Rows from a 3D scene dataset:
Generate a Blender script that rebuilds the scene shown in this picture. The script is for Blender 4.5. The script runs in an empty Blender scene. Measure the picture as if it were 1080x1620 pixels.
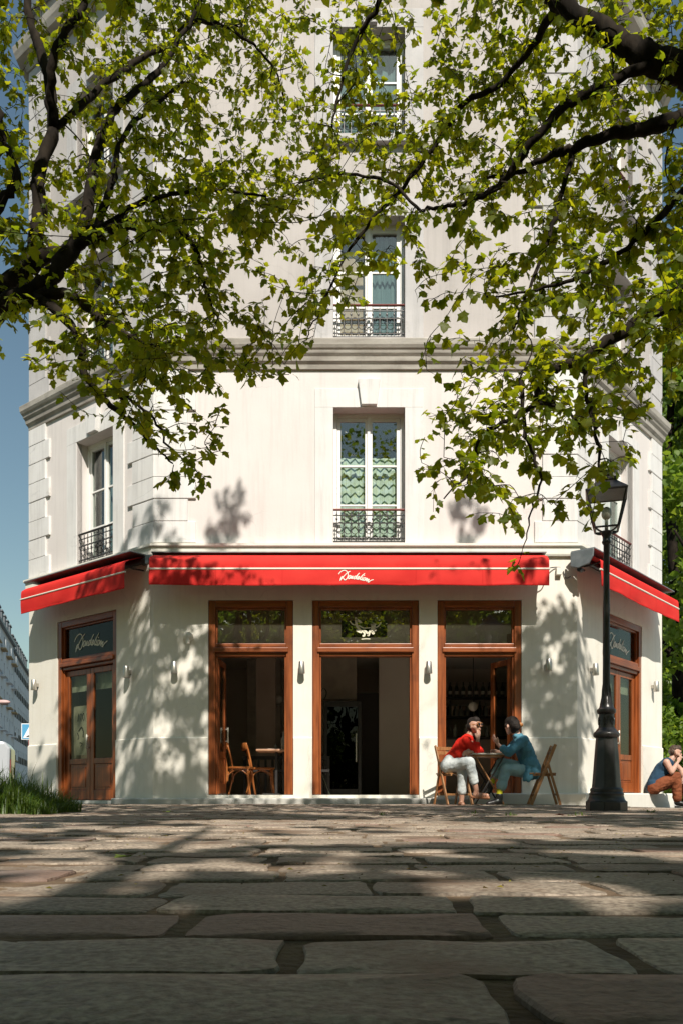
import bpy, bmesh, math, random
import numpy as np
from mathutils import Vector, Matrix, Euler, noise

rnd = random.Random(7)
npr = np.random.RandomState(7)
scene = bpy.context.scene
col = scene.collection
R = math.radians

# ------------------------------------------------------------------ camera
FPX, CX, HY, CAMZ = 1354.0, 540.0, 1258.0, 0.14      # focal length in photo pixels, horizon row, lens height (m)
cam = bpy.data.cameras.new('camera')
cam.sensor_fit = 'HORIZONTAL'; cam.sensor_width = 36.0
cam.lens = FPX / 1080.0 * 36.0
cam.shift_y = (HY - 810.0) / 1080.0
cam.clip_start = 0.05; cam.clip_end = 2000
camo = bpy.data.objects.new('camera', cam); col.objects.link(camo)
camo.location = (0, 0, CAMZ); camo.rotation_euler = (R(90), 0, 0)
scene.camera = camo

# ------------------------------------------------------------------ sky, sun, exposure
SUN_EL, SUN_AZ = R(47.0), R(11.0)                    # azimuth: to the right of straight behind the camera
S = Vector((math.sin(SUN_AZ) * math.cos(SUN_EL), -math.cos(SUN_AZ) * math.cos(SUN_EL), math.sin(SUN_EL)))
world = bpy.data.worlds.new('World'); scene.world = world; world.use_nodes = True
wn = world.node_tree; wn.nodes.clear()
wo = wn.nodes.new('ShaderNodeOutputWorld'); wb = wn.nodes.new('ShaderNodeBackground')
sk = wn.nodes.new('ShaderNodeTexSky'); sk.sky_type = 'NISHITA'; sk.sun_disc = False
sk.sun_elevation = SUN_EL; sk.sun_rotation = math.pi - SUN_AZ
sk.altitude = 50; sk.air_density = 1.5; sk.dust_density = 0.8; sk.ozone_density = 1.5
wb.inputs['Strength'].default_value = 0.070
tn = wn.nodes.new('ShaderNodeMix'); tn.data_type = 'RGBA'; tn.blend_type = 'MULTIPLY'; tn.inputs['Factor'].default_value = 1.0
tn.inputs['B'].default_value = (0.97, 1.04, 0.96, 1)      # the photograph's cooler, greener white balance of the sky
wn.links.new(sk.outputs[0], tn.inputs['A']); wn.links.new(tn.outputs['Result'], wb.inputs['Color']); wn.links.new(wb.outputs[0], wo.inputs['Surface'])
sl = bpy.data.lights.new('sun', 'SUN'); sl.energy = 4.8; sl.angle = R(0.53); sl.color = (1.0, 0.93, 0.83)
so = bpy.data.objects.new('sun', sl); col.objects.link(so)
so.rotation_euler = S.to_track_quat('Z', 'Y').to_euler(); so.location = (4, -10, 20)
vs = scene.view_settings
vs.view_transform = 'Standard'; vs.look = 'None'; vs.exposure = 0.34; vs.gamma = 1.0; vs.use_curve_mapping = False
scene.render.engine = 'CYCLES'
cy = scene.cycles
cy.use_denoising = True; cy.max_bounces = 7; cy.diffuse_bounces = 4; cy.glossy_bounces = 3
cy.transmission_bounces = 5; cy.transparent_max_bounces = 12; cy.sample_clamp_indirect = 6.0
cy.caustics_reflective = False; cy.caustics_refractive = False

# ------------------------------------------------------------------ helpers
def px(x, y, d):
    """photo pixel at a given distance -> metres"""
    return Vector(((x - CX) / FPX * d, d, CAMZ + (HY - y) / FPX * d))

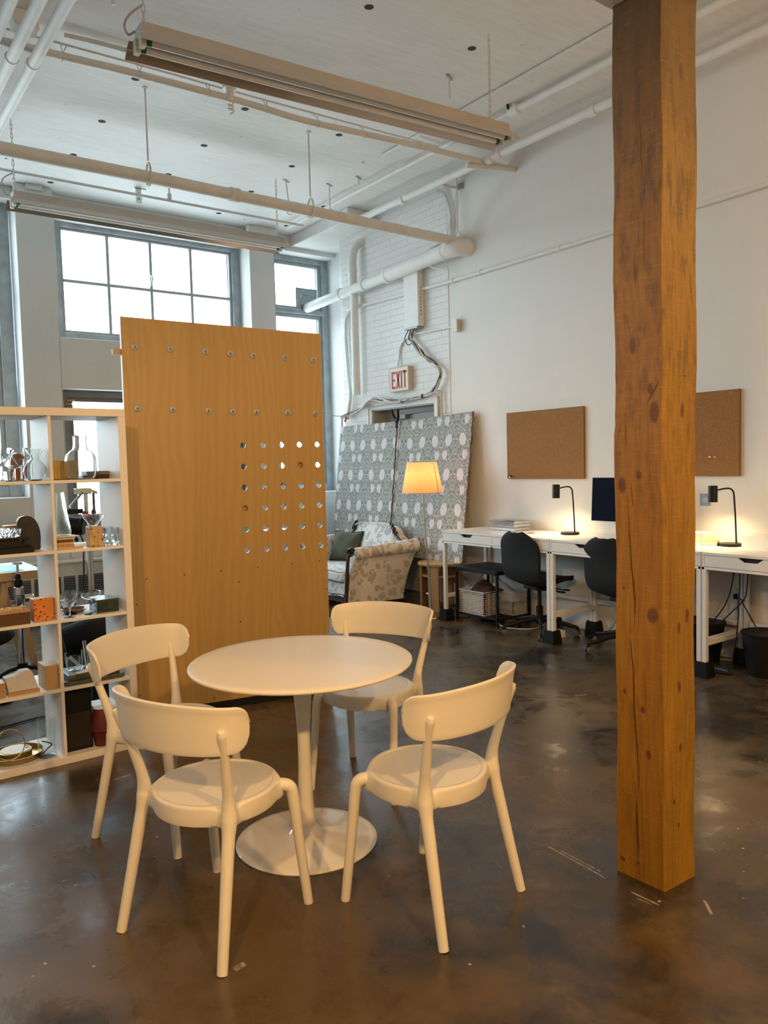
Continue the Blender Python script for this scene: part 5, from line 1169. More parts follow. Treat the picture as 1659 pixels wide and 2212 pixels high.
def arm(s):
    yb = s*.60
    # outer side panel, flaring towards the top and the back
    def side(u, v):
        x = lerp(-.40+.10*v**2, .26+.18*v**1.5, u); z = lerp(.085, .615, v); y = yb+s*(.035+.03*v*v)
        return W(x, y, z)
    m = MB(); m.grid(side, 16, 12); b0 = len(m.v); m.grid(lambda u, v: (side(u, v)[0], side(u, v)[1]-s*.10, side(u, v)[2]), 16, 12)
    for i in range(15): m.f.append([i*12, (i+1)*12, b0+(i+1)*12, b0+i*12])
    for j in range(11):
        for i in (0, 15): m.f.append([i*12+j, i*12+j+1, b0+i*12+j+1, b0+i*12+j])
    a = build('arm', m, sofa_m, t, smooth=True, angle=60)
    # rolled top, channelled by tufts
    P, Rr = [], []
    for i in range(49):
        f = i/48; P.append(W(lerp(-.315, .43, f), yb+s*.045, .600+.035*f)); Rr.append((.062+.012*f)*(1-.10*max(0, math.cos(f*PI*9.0))**6))
    build('arm_roll', MB().tube(P, Rr, 22), sofa_m, a, smooth=True)
    bt = MB()
    for k in range(1, 5): i = int(k*48/4.5*.95); bt.ball((P[i][0], P[i][1]+s*.02, P[i][2]+.058), .008, 6)
    build('tuft', bt, sofa_m, a, smooth=True)
    # S-shaped show-wood front
    fr_ = spline([W(-.335, yb+s*.085, .640), W(-.362, yb+s*.060, .655), W(-.372, yb+s*.02, .640), W(-.368, yb+s*.005, .600), W(-.352, yb+s*.030, .585), W(-.350, yb+s*.062, .600)], 5)
    build('scroll', MB().tube(fr_, .015, 10).lathe([(1e-6, -.012), (.022, -.010), (.024, .01)], W(-.345, yb+s*.045, .612), 16, axis='x'), mahog_m, a, smooth=True)
    ps = spline([W(-.352, yb+s*.020, .640), W(-.372, yb+s*.012, .56), W(-.385, yb+s*.012, .45), W(-.395, yb+s*.014, .32), W(-.405, yb+s*.016, .20), W(-.418, yb+s*.02, .12), W(-.422, yb+s*.02, .07)], 6)
    build('front_post', MB().tube(ps, [.016+.010*(i/len(ps)) for i in range(len(ps))], 10), mahog_m, a, smooth=True)
    return a
arm(-1); arm(1)
m = MB().grid(lambda u, v: W(-.395-.012*math.sin(PI*v), lerp(-.575, .575, u), lerp(.085+.018*abs(math.sin(u*PI*7)), .150+.022*math.cos(u*PI*2)**2+.012*abs(math.sin(u*PI*4.0)), v)), 70, 5)
build('apron_rail', m, mahog_m, t, smooth=True, solid=.03)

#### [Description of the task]
Every line from the top of the entries through the line that holds "R = math.radians" is to be quoted exactly, please, and nothing else; omit the pictures.

#### [Expected answer]
Generate a Blender script that rebuilds the scene shown in this picture. The script is for Blender 4.5. The script runs in an empty Blender scene. Measure the picture as if it were 1080x1620 pixels.
import bpy, bmesh, math, random
import numpy as np
from mathutils import Vector, Matrix, Euler, noise

rnd = random.Random(7)
npr = np.random.RandomState(7)
scene = bpy.context.scene
col = scene.collection
R = math.radians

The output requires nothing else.